A formatação do Sistema de Franquia, como negócio do Franqueador, é condição sine qua non. O mercado atual não aceita aqueles que tenham a intenção de testar ou de trabalhar com a sorte. Se um dia isto funcionou – como acredito que tenha funcionado há muitos anos – não funciona mais. Até o pioneirismo não é mais tão pioneiro assim. Portanto, formatar o negócio, a reprodução do sucesso nas franquias, requer a contratação de profissionais no ramo. É preciso estudar os impactos de impostos, o quadro de funcionários desejável, a logística do escoamento, as taxas do sistema, a manualização e tudo o mais, que só um profissional capacitado pode fazer com competência.

A formatação inclui a elaboração dos documentos jurídicos que externará a relação dos parceiros com o franqueador. A Lei 8.955/94 é clara em dizer da necessidade de se oferecer uma Circular de Oferta de Franquia, com informações básicas sobre o sistema, incluindo a mostra de um modelo de contrato (e pré-contrato, se o caso).

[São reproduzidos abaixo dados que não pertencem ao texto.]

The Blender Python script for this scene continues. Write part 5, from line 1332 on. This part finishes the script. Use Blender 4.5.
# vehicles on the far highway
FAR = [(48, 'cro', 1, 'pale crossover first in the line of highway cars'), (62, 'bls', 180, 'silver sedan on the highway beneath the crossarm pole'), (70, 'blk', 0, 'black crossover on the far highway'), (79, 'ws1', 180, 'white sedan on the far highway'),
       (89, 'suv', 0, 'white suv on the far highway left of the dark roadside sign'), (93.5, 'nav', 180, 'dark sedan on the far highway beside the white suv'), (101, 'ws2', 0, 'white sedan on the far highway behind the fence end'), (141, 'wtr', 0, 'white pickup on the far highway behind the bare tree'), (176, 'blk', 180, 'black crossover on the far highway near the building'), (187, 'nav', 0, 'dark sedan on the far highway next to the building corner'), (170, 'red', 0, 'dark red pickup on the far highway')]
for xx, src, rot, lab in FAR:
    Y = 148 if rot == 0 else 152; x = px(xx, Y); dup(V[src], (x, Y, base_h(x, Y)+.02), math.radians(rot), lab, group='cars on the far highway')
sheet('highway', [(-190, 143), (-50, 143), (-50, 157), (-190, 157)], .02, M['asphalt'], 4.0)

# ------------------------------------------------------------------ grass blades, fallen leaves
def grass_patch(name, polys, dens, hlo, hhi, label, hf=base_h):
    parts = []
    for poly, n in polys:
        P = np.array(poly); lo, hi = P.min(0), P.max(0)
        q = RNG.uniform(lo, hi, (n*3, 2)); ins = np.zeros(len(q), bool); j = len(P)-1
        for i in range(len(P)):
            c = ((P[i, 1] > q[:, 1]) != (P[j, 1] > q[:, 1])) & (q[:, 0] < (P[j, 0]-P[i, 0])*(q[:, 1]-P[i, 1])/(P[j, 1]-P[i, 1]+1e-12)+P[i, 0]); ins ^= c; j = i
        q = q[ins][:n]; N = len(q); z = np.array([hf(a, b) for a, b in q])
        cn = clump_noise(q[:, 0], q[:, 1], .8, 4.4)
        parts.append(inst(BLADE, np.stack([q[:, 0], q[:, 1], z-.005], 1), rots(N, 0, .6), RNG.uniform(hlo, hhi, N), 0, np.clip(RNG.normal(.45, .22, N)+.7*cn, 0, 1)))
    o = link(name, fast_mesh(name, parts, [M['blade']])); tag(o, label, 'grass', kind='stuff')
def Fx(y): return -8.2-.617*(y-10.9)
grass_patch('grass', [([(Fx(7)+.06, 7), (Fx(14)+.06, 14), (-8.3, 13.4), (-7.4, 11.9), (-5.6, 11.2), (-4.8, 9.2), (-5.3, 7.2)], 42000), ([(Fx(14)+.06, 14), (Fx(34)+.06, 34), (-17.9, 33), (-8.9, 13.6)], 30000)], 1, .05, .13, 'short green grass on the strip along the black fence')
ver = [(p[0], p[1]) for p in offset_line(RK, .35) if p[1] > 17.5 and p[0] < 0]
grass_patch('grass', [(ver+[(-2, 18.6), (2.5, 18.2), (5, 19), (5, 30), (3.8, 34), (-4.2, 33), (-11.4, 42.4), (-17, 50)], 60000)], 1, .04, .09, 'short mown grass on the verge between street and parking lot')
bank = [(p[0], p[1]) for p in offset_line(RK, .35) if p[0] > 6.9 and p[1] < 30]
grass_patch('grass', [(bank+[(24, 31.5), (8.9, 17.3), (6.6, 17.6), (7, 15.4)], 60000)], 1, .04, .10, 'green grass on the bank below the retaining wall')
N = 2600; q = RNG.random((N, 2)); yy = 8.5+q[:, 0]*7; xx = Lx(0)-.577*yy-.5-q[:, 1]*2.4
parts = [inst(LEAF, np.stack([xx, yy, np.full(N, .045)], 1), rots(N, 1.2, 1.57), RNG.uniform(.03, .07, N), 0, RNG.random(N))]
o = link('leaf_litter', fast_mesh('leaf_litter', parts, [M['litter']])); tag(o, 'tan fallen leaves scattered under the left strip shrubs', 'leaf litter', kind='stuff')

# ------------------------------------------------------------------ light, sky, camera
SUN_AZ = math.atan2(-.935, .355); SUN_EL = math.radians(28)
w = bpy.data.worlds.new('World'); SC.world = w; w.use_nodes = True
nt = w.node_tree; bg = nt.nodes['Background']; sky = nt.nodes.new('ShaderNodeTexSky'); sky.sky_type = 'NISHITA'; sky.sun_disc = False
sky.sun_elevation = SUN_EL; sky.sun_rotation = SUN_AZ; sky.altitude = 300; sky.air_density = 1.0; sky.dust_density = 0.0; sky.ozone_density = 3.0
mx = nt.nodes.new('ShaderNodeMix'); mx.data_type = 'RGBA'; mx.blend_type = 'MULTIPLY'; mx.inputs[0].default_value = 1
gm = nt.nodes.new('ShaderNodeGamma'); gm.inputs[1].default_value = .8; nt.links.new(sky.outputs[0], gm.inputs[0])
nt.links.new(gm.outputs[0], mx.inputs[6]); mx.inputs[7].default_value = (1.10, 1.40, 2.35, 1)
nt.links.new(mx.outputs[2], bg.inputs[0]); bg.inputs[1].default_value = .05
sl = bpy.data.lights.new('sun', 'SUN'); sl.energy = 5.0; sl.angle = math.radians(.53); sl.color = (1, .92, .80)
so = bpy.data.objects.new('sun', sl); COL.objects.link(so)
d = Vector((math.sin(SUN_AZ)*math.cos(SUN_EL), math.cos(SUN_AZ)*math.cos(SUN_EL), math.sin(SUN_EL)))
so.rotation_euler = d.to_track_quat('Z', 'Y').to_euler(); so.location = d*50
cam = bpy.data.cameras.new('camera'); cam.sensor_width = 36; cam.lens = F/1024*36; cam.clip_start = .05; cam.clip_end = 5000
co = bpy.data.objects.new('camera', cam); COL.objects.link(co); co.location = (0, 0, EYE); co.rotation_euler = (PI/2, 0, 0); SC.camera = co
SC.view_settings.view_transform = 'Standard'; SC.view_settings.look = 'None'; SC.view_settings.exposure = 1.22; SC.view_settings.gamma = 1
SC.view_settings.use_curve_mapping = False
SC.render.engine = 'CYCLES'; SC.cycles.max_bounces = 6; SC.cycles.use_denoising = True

Tal documento, além de ser uma imposição legal, determina – ou tende a determinar – as obrigações de cada uma das partes, estabelecendo os limites necessários para a manutenção da saúde da rede e do sistema de franquia.

Subjetividades

Essa é a parte mais difícil. Conheço muitos franqueadores, de perfis os mais diversos. Alguns extremamente centralizadores, outros nada centralizadores. Uns que trabalham efetivamente na ‘operação de balcão’, outros na ‘administração de mesa’. Não há um perfil ideal da pessoa física do franqueador. Há, dentro de um perfil, algumas características que levam o sistema a ter uma determinada experiência. Aqueles sistemas em que a pessoa física do franqueador é presente na própria operação da rede tendem a ser mais enxutos, ainda que o número de franquias seja grande. Já aqueles franqueadores que administram a rede sem participar de sua rotina tendem a ter um quadro organizacional muito maior. Nem uma nem outra pode se dizer melhor ou pior. Nem do ponto de vista financeiro isto é muito claro, porque se de um lado é econômico, de outro pode ser estanque; se de um lado, é dinâmico, do outro pode ser custoso.

Nada obstante, duas noções que posso afastar de plano como indesejáveis para o perfil do franqueador: não se enriquece apenas vendendo franquias; não se tem no sistema de franquia uma reprodução do negócio através de filiais. Quem pensa assim, está fadado ao insucesso. O primeiro, porque não fideliza a sua rede e o fechamento das unidades passa a ser rotina; o segundo, terá problemas de relacionamento e atravancará a sua expansão.

Portanto, ‘Senhores’ João, muita atenção antes de tornarem-se franqueadores. Há muito trabalho à frente, aliás, por todos os lados.